(Mateo 2,13-23) ¡CÓMO ESTARÍA la vida en Galilea para que José decidiera emigrar con su mujer y su niño recién nacido a Egipto! ¡Cómo estarán Nicaragua, Venezuela o los países del Sagel para que decenas de miles de personas jóvenes arriesguen su vida para venir a Europa a ser, muchas veces, discriminados y explotados! La vida en Egipto no se las prometía fácil, pero era mejor que la violencia reinante en Judea. Las historias de las familias pobres se parecen tanto unas a otras…

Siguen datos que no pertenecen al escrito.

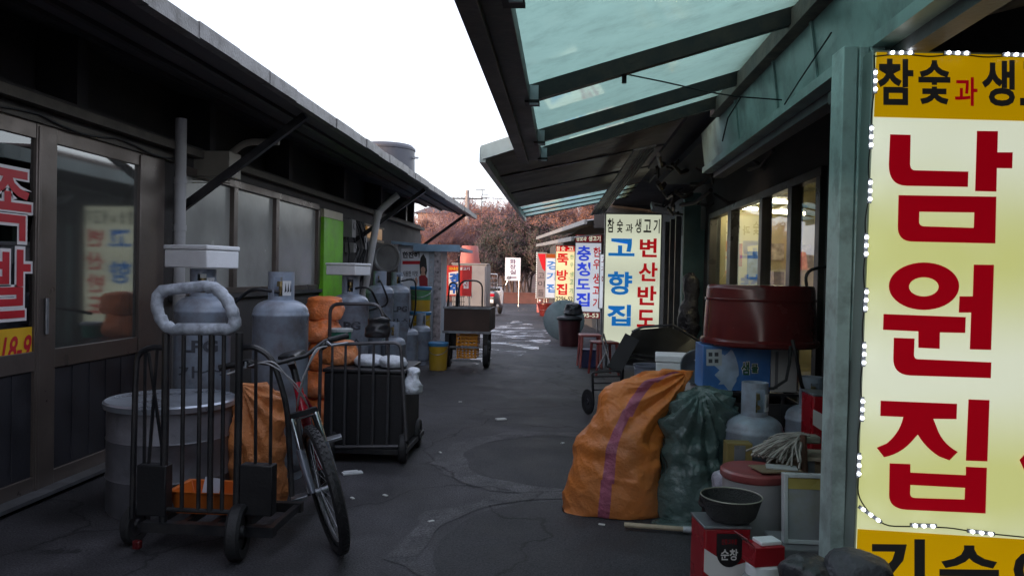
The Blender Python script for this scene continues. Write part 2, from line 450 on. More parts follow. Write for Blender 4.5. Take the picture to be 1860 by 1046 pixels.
# ------------------------------------------------------------------ shared materials
dkmetal = mat('dark_painted_metal', (.030, .030, .036), .5, var=.3, scale=4, bump=.08, dirt=(.06, .05, .045), dfac=.4)
soffm = mat('roof_soffit', (.085, .082, .095), .6, var=.25, scale=2.5, bump=.1, dirt=(.11, .10, .10), dfac=.5, dscale=1.2)
eavem = mat('eave_flashing', (.17, .165, .165), .5, metal=.2, var=.3, scale=7, bump=.25, bscale=60, dirt=(.06, .055, .05), dfac=.8, dscale=6)
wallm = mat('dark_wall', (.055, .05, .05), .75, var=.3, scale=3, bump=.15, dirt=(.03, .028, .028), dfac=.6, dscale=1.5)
alu = mat('bronze_aluminium', (.17, .14, .125), .36, metal=.6, var=.2, scale=5, bump=.05, dirt=(.08, .07, .06), dfac=.5)
alud = mat('dark_aluminium', (.085, .085, .09), .38, metal=.5, var=.2, scale=5, bump=.05)
steel = mat('galvanised_steel', (.33, .35, .38), .38, metal=.75, var=.2, scale=8, bump=.08, dirt=(.12, .11, .10), dfac=.5)
whitep = mat('white_plastic', (.80, .82, .84), .45, var=.06, scale=4, bump=.04, dirt=(.45, .45, .45), dfac=.4)
pvc = mat('grey_pvc', (.42, .42, .43), .45, var=.12, scale=5, bump=.03, dirt=(.2, .19, .18), dfac=.5)
rubber = mat('black_rubber', (.018, .018, .02), .6, var=.2, bump=.2, bscale=80)
blackp = mat('black_paint', (.016, .017, .020), .38, var=.3, scale=9, bump=.08, dirt=(.05, .04, .035), dfac=.4, dscale=9)
cable = mat('black_cable', (.012, .012, .014), .5, var=.1, bump=0)
green = mat('lime_green_panel', (.20, .60, .02), .45, var=.15, scale=3, bump=.04, dirt=(.08, .2, .02), dfac=.4)
frost = mat('frosted_pane', (.36, .37, .35), .22, var=.15, scale=1.4, bump=.03, bscale=8, dirt=(.24, .24, .23), dfac=.6, dscale=1.1)
glassd = glass('door_glass', (.35, .36, .38), .06, .012)
glassf = glass('filmed_door_glass', (.30, .32, .35), .08, .05, haze=.22)
intm = mat('shop_interior', (.16, .15, .14), .8, var=.3, scale=2, bump=0)
redv = mat('red_vinyl', (.50, .012, .025), .45, var=.08, bump=0)
whv = mat('white_vinyl', (.75, .72, .72), .45, var=.05, bump=0)
yelv = mat('yellow_vinyl', (.72, .42, .02), .45, var=.1, bump=0)
wood = mat('weathered_wood', (.30, .24, .18), .75, var=.35, scale=9, bump=.3, bscale=60)

# ------------------------------------------------------------------ left shop row
LX = -3.2
shop = T('shop_building', 'long low dark shop row along the left side under one deep overhanging roof', 'building', (LX-1.5, 7, 0))
def P(mb_, name, m_, bevel=0, par=None, **k): return mb_.build(name, m_, par or shop, world=True, bevel=bevel, **k)
mb = MB(); e = .16
mb.bx(LX-e, LX, -14, 3.05, 0, 2.28); mb.bx(LX-e, LX, 5.93, 6.16, 0, 2.28); mb.bx(LX-e, LX, 6.16, 9.82, 0, 1.19)
mb.bx(LX-e, LX, 9.82, 17, 0, 2.28); mb.bx(LX-e, LX, 3.05, 5.93, 0, .05)
mb.bx(LX-e-.2, LX-.02, -14, 17, 2.283, 2.48)
mb.bx(LX-.5, LX-.4, -14, 17, 2.48, 3.25)
mb.bx(-6.3, -6.2, -14, 17, 0, 3.4); mb.bx(-6.2, LX-e, -14, -13.9, 0, 3.0); mb.bx(-6.2, LX-e, 16.9, 17, 0, 3.0)
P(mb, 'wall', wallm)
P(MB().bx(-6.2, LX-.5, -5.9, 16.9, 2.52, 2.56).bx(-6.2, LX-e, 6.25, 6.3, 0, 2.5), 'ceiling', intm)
for yy in (3.2, 5.0, 6.95, 9.0, 11.3, 13.6, 15.8): P(MB().bx(LX-.39, LX-.1, yy, yy+.12, 2.48, 3.2), 'roof_post', dkmetal)
mb = MB().beam((LX+.03, -14, 2.40), (LX+.03, 17, 2.40), .09, .06).beam((LX+.02, 2.8, 2.30), (LX+.02, 6.1, 2.30), .05, .05)
P(mb, 'lintel', mat('wood_trim', (.10, .09, .075), .7, var=.3, scale=8, bump=.2))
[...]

No puede dejar de sorprendernos (admirarnos, sobrecogernos, anonadarnos, maravillarnos) que el Verbo de Dios se hiciera carne para salvarnos. Siendo como somos unos seres vivos frágiles y caducos, con tantas más debilidades que fortalezas, tan sujetos a profundas limitaciones biológicas, hormonales y culturales, ¿cómo es que Dios mismo quiso asumir nuestra naturaleza humana para ofrecernos la posibilidad de elevarnos a su amor y libertad?
El amor de Dios es un misterio que nos desborda desde la creación hasta la redención. Nos sobrepasa el poder y la hermosura de la Naturaleza; nos hace sentir pequeños y grandes, a la vez, el milagro de la vida y la sonrisa de un niño; nos deja mudos que el Altísimo acepte entrar hasta lo más profundo en nuestra historia de debilidad y de injusticias para darnos la esperanza que nos trasciende. Pero así quiso que fuera.
Dios quiso que su Hijo fuera la Vida del mundo haciéndose, antes que nada, hijo de familia pobre y migrante; lo hizo nacer donde la vida tiene una mayor densidad y riqueza; donde el espíritu humano se hace por necesidad y amor: cuidado y caricia, miedo y esperanza, debilidad y fortaleza, en una familia de refugiados emigrantes. ¿Puede haber mayor signo de credibilidad en lo imposible de comprender?